AA Bondy has made a new album, and the good news is it’s not completely built from old, re-hashed styles. This time round the singer/songwriter digs deeper, letting his soul guide the music rather than his overt influences. His days of emulating Dylan and the great American folk textbook, which were admittedly still pretty good, are left on the roadside.
Much here is like a late-night stroll through nostalgia, unwinding with a warm production and wayward delivery that somehow finds its way home. Opening with the almost hypnotic The Heart is Willing is a statement of intent, the song keeping to a fast-walking bass-line and back-beat for the duration. Bondy and his guitar intermittently enter and leave the track as synths start to spill over at the end. It’s followed by the comedown, melancholy Down in the Fire, the singer’s vocal sounding bruised among the loose snares and burnt-out electric guitars.

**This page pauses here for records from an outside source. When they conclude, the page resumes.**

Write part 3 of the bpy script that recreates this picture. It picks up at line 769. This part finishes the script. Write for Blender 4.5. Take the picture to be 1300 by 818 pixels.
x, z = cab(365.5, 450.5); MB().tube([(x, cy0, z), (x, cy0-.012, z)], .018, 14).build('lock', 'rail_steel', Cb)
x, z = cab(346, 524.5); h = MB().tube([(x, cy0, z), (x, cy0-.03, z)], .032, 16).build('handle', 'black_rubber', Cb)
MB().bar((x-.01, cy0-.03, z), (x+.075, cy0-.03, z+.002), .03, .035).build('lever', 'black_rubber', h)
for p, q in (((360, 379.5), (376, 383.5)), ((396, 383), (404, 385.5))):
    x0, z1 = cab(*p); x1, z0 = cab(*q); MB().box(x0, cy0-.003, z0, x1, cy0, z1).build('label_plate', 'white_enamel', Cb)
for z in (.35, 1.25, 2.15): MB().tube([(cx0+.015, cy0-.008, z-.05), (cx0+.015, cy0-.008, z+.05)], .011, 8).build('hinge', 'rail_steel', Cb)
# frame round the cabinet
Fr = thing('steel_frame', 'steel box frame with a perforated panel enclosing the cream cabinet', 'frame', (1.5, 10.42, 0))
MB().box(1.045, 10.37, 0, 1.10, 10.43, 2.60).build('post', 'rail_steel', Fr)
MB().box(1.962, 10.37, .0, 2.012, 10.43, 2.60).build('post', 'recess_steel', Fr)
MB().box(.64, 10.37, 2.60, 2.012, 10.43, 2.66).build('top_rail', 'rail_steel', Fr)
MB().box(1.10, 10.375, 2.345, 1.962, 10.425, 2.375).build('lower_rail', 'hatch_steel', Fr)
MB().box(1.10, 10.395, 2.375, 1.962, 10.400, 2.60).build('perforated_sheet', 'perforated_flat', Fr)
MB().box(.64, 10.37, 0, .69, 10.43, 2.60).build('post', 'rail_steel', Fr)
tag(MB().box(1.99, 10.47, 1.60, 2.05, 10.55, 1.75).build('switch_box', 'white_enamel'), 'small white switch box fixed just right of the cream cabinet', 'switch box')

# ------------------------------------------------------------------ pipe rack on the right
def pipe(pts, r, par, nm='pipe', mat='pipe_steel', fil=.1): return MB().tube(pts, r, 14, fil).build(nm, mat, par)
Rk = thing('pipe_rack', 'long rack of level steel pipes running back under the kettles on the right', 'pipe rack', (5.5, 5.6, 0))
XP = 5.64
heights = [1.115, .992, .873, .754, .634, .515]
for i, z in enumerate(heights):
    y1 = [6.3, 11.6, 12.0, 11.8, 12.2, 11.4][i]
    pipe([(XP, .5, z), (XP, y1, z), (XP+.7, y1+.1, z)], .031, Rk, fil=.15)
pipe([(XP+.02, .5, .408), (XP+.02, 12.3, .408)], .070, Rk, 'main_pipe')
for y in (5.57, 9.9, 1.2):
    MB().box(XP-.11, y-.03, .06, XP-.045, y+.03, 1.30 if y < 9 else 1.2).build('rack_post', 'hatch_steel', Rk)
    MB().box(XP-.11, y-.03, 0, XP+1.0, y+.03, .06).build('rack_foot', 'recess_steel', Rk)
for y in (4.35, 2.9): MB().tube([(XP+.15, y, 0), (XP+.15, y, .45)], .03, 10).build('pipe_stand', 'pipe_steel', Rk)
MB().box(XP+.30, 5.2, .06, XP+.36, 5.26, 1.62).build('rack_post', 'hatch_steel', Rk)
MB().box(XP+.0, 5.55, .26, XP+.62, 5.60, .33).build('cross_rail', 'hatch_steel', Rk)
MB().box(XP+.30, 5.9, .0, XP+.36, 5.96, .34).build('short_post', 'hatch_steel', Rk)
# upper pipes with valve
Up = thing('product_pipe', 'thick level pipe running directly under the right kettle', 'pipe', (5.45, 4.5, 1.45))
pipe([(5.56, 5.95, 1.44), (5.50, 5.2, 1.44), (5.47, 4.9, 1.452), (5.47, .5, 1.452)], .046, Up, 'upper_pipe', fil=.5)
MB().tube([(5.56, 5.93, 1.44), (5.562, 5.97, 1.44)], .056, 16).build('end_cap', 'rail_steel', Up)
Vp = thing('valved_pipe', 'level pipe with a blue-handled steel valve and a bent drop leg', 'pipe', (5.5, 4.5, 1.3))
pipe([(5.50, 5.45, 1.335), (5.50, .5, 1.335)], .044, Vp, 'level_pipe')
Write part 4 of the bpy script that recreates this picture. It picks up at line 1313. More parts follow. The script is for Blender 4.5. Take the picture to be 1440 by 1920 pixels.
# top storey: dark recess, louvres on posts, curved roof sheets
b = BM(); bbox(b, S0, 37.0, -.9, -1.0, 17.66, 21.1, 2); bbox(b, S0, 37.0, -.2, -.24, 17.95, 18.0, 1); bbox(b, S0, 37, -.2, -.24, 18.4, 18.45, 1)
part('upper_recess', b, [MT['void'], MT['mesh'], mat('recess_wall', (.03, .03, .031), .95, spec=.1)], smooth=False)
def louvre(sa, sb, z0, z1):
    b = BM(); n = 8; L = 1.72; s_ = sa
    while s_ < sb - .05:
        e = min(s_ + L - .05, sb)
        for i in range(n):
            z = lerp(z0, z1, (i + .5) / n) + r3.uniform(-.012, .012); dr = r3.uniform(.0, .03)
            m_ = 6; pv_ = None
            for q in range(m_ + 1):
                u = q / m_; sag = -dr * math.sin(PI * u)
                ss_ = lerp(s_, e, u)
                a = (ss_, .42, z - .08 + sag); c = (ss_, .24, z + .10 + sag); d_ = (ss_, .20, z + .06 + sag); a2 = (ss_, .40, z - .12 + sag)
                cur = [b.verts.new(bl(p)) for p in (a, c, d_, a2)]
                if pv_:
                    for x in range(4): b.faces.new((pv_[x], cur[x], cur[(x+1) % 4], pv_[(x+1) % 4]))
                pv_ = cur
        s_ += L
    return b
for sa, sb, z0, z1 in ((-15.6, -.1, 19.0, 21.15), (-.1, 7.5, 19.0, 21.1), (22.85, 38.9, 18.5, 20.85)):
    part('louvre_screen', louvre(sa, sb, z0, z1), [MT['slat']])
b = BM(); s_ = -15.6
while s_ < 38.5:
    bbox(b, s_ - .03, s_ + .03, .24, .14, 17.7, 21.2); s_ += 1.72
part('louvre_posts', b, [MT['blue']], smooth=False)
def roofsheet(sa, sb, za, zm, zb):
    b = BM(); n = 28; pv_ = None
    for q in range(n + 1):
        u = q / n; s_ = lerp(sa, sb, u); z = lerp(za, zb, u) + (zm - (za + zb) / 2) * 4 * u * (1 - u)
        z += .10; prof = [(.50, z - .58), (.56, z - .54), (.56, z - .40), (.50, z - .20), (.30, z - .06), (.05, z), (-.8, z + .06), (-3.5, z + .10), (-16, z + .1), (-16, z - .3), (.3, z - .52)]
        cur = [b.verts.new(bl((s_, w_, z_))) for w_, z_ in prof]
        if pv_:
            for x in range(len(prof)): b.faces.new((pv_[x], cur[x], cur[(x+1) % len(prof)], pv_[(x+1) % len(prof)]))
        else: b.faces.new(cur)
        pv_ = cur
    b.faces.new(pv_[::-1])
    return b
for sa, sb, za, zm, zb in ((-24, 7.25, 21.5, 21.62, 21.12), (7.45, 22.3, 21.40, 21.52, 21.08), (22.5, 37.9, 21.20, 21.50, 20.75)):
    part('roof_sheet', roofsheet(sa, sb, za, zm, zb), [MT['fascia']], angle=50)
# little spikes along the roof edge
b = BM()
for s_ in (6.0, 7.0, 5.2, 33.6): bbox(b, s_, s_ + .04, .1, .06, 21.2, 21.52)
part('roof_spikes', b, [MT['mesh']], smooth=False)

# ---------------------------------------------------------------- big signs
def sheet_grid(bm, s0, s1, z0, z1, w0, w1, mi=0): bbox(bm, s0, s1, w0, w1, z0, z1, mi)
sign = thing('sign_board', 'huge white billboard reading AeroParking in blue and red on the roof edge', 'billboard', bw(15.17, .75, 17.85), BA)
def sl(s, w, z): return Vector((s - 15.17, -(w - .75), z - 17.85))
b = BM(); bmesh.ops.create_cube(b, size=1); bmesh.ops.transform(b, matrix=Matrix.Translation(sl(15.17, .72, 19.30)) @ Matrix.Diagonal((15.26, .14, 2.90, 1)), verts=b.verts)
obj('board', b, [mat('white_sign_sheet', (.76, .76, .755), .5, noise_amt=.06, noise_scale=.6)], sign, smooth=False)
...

Bondy seems to have found a dream-like state for much that is here, and his vocal tone and solid song-writing seamlessly lose themselves in the new ambience. There is a deep haze built from keyboards, pianos and varying guitars – it allows the songs to float rather then walk on the well trodden, rootsy ground he knows so well.
This is still Bondy, observing places and people with his stories, delivering them in a melancholic and scarred-by-life fashion. Yet it feels like we have got closer to the man than ever before.